O álbum começa com um tema muito pessoal, uma introdução que explica ao público a premissa de todo o disco e no qual o rapper desabafa sobre a sua vida no País das Maravilhas, terra que lhe ensinou que o verdadeiro conceito de liberdade é mais complexo do que o que vinha nos livros de história. Uma música intensa e sentimental, com vários monólogos, onde talvez o artista tenha achado que o flow não se adequaria à mensagem que queria passar, pois o destino é incerto e tem para nós reservado algo que transcende os nossos planos, mas o passado é concreto e leva com ele um significado que não podemos descartar “porque um homem pode não saber para onde é que ele vai, mas tem de saber donde é que ele vem”.
Seguida a introdução, Plutonio acorda numa Casa Melhor, bem melhor aliás, mas como a vida não se resume a posses e um homem precisa de alguém para o acompanhar, segue em busca do espaço Interestelar de alguém (talvez para não acabar sozinho numa Sala de Audiências). Durante a sua caminhada nem tudo foi fácil e os esforços do passado compensaram o presente, lição que nos relembra que por vezes temos de “correr como um escravo para caminhar Como 1 Rei”. Rei esse que, no seu quarto de hotel, sozinho, às 6am em Paris, reflete sobre a sua vontade de não querer uma vida vazia de emoções e conquistas, mesmo havendo pessoas de fora que, insistentemente, se Perguntam Como é que alguém como ele, que já conquistou tanta coisa, pode não estar ainda satisfeito, mas só quem já quebrou o coração em 1000 Bocados pode entender que nada é para sempre, e se nada é para sempre, há sempre algo pelo qual vale a pena lutar. Afinal de contas, a vida é uma Montanha que um homem escala eternamente. De repente, vem um ou outro momento de lucidez, um Deja Vu que o confunde por achar que já o sentiu mas nunca o viveu, uma brisa que o lembra que no fim de uma paixão, espreita sempre um Deserto.

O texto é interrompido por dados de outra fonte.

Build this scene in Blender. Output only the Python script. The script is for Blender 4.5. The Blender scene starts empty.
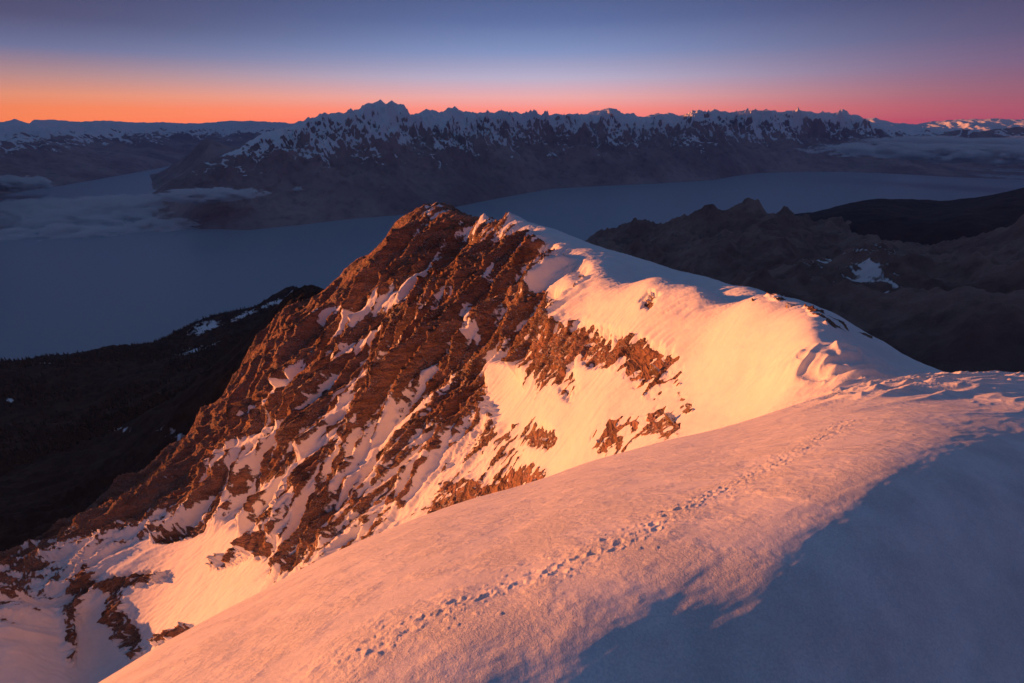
import bpy, math, random
import numpy as np
from math import radians

# ------------------------------------------------------------------ camera, sky, sun, exposure
C = bpy.context.scene.collection
scn = bpy.context.scene
CAM_Z = 1440.0          # metres above the lake
FPX, PITCH = 512.0, radians(23.5)
cam = bpy.data.cameras.new("camera")
cam.sensor_width = 36.0
cam.lens = 18.0
cam.clip_start = 0.2
cam.clip_end = 400000.0
camo = bpy.data.objects.new("camera", cam)
C.objects.link(camo)
camo.location = (0, 0, CAM_Z)
camo.rotation_euler = (radians(90) - PITCH, 0, 0)
scn.camera = camo

SUN_EL, SUN_BACK = 2.8, -13.0     # degrees; the sun stands to the left and a little behind
sun = bpy.data.lights.new("sun", 'SUN')
sun.energy = 5.0
sun.angle = radians(0.6)
sun.color = (1.0, 0.285, 0.070)
suno = bpy.data.objects.new("sun", sun)
C.objects.link(suno)
SDIR = np.array([-math.cos(radians(SUN_EL)) * math.cos(radians(SUN_BACK)),
                 -math.cos(radians(SUN_EL)) * math.sin(radians(SUN_BACK)),
                 math.sin(radians(SUN_EL))])
import mathutils
suno.rotation_euler = mathutils.Vector(SDIR).to_track_quat('Z', 'Y').to_euler()
suno.location = (-300, -100, CAM_Z + 200)

SKY_STRENGTH = 0.68
HAZE_DENSITY = 1.1e-5
scn.view_settings.view_transform = 'Standard'
scn.view_settings.look = 'None'
scn.view_settings.exposure = 1.30
scn.view_settings.gamma = 1.0
scn.cycles.volume_bounces = 5
scn.cycles.volume_step_rate = 0.12
scn.cycles.volume_max_steps = 512
scn.cycles.max_bounces = 10
scn.cycles.diffuse_bounces = 2
scn.cycles.glossy_bounces = 2
scn.cycles.transmission_bounces = 2
scn.cycles.transparent_max_bounces = 8

def srgb(r, g, b):
    f = lambda c: (c / 255 / 12.92) if c / 255 <= 0.04045 else ((c / 255 + 0.055) / 1.055) ** 2.4
    return (f(r), f(g), f(b), 1.0)

class NT:
    """small helper to write node trees"""
    def __init__(self, tree):
        self.t = tree
        tree.nodes.clear()
    def n(self, kind, **kw):
        nd = self.t.nodes.new(kind)
        for k, v in kw.items():
            if k.startswith('_'):
                setattr(nd, k[1:], v)
        return nd
    def link(self, a, b):
        self.t.links.new(a, b)
    def val(self, sock, v):
        if isinstance(v, bpy.types.NodeSocket):
            self.link(v, sock)
        else:
            sock.default_value = v
    def math(self, op, a, b=0.0, c=None, clamp=False):
        nd = self.t.nodes.new('ShaderNodeMath')
        nd.operation = op
        nd.use_clamp = clamp
        self.val(nd.inputs[0], a)
        self.val(nd.inputs[1], b)
        if c is not None:
            self.val(nd.inputs[2], c)
        return nd.outputs[0]
    def mix(self, f, a, b):
        nd = self.t.nodes.new('ShaderNodeMix')
        nd.data_type = 'RGBA'
        self.val(nd.inputs['Factor'], f)
        self.val(nd.inputs[6], a)
        self.val(nd.inputs[7], b)
        return nd.outputs[2]
    def ramp(self, f, stops, interp='LINEAR'):
        nd = self.t.nodes.new('ShaderNodeValToRGB')
        cr = nd.color_ramp
        cr.interpolation = interp
        cr.elements[0].position, cr.elements[0].color = stops[0]
        cr.elements[1].position, cr.elements[1].color = stops[-1]
        for p, c in stops[1:-1]:
            e = cr.elements.new(p)
            e.color = c
        self.val(nd.inputs[0], f)
        return nd.outputs[0]
    def noise(self, vec, scale, detail=4, rough=0.55, dist=0.0, typ='FBM'):
        nd = self.t.nodes.new('ShaderNodeTexNoise')
        nd.noise_type = typ
        self.link(vec, nd.inputs['Vector'])
        nd.inputs['Scale'].default_value = scale
        nd.inputs['Detail'].default_value = detail
        nd.inputs['Roughness'].default_value = rough
        nd.inputs['Distortion'].default_value = dist
        return nd.outputs[0]
    def step(self, v, lo, hi):
        nd = self.t.nodes.new('ShaderNodeMapRange')
        nd.interpolation_type = 'SMOOTHSTEP'
        self.val(nd.inputs['Value'], v)
        nd.inputs['From Min'].default_value = lo
        nd.inputs['From Max'].default_value = hi
        return nd.outputs[0]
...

No fundo, para ser feliz é preciso unificar peças que parecem distantes e fazer um Mapa Cor de Rosa para provar que não é a lotaria social que impede alguém de se destacar feito Ouro sobre Azul. A felicidade e a bonança pertencem a toda a gente a determinada altura, é importante respeitar o tempo que elas demoram a chegar e a ir embora e compreender os solavancos que o destino enfrenta, pois se o amor é inevitável, o sofrimento é facultativo e o mais importante é que acabe em Sessenta e Nove.
Há preocupações que uma pessoa não deve ter e é melhor que se concentre com a matemática básica, saiba que o “drama a gente subtrai, enquanto a grana Multiplica” e que não podemos mudar a essência de quem somos apenas por haver quem nos chame de FDP. Este álbum avança, Tal e Qual começou, com sons mais românticos, em que o artista em questão volta aos seus momentos de reflexão com a companhia da sua mente e um ou outro cigarro, mas também o que é Menos um Nite para quem não tem o seu amor por perto.
Plutonio segue com a música Luxemburgo e governa a sua vida num trono como Rei Salomão. Com vitórias e derrotas se faz o caminho, e por vezes temos de provar alguns Dissabores, porém, a vida é de cada um e a liberdade é tudo o que nos resta, se a soubermos aproveitar conseguimos sentir, olhar e viver como outros não conseguem. E embora tenha dito no início que Plutonio escreveu este álbum para se libertar a si próprio, após ouvi-lo tenho a plena sensação de que foi ele que nos libertou, assinando a nossa Carta de Alforria.